The euro slid 0.4 per cent against the greenback, after rising as high as US$1.3993 earlier in the session, the highest level in 2-1/2 years.
"Draghi's guidance was the key takeaway from today's press conference," Robert Lynch, a currency strategist at HSBC Holdings in New York, told Bloomberg News. "The more overt signal of the potential - if not the outright intention - to ease policy next month has already worked to drive euro-dollar down after the pair nearly eclipsed the US$1.40 threshold."
Draghi's comments also bolstered the appeal of bonds in the euro zone, pushing yields lower.

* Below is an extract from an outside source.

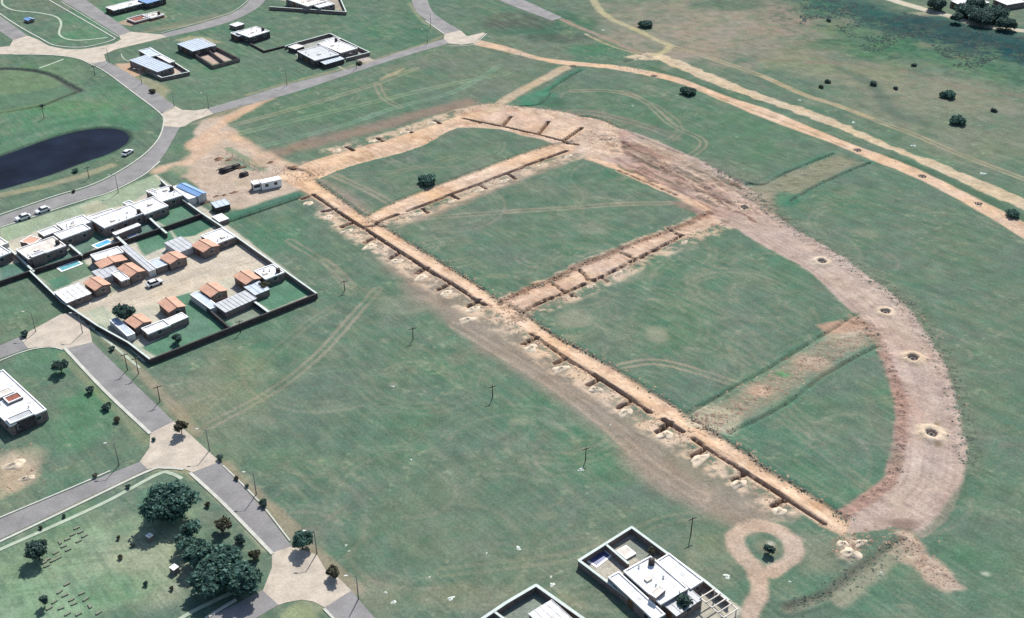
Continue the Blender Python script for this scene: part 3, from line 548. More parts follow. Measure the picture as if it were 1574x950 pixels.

Across the Atlantic, equities seesawed through the day. With about an hour of trading left in the day in New York, the Dow Jones Industrial Average rose 0.29 per cent. The Standard & Poor's 500 Index was down 0.01 per cent, while the Nasdaq Composite Index slipped 0.07 per cent.
An early rally in some of the momentum technology stocks faded as the day unfolded.
In testimony to a US Senate panel, Federal Reserve Chairman Janet Yellen said it might take five to eight years for the Fed to unwind its monthly bond purchases. The central bank's balance sheet has widened to more than US$4 trillion from about US$800 billion in 2007.
"We've not decided, and we'll probably wait until we're in the process of normalising policy to decide, just what our long-run balance sheet will be," Yellen said, adding it will be "substantially lower" than it is now, Reuters reported.
"If we do that [stop re-investing funds from expired assets] and nothing more, it would probably take somewhere in the neighbourhood of five to eight years to get it back to pre-crisis levels," according to Yellen.
Gains in shares of AT&T and Walt Disney, last up 1.9 per cent and 1.5 per cent respectively, outweighed declines in shares of Merck and UnitedHealth, last down 1.4 per cent and 1.2 per cent, to keep the Dow in the green.
The latest data showed initial claims for state unemployment benefits fell 26,000 to a seasonally adjusted 319,000 for the week ended May 3.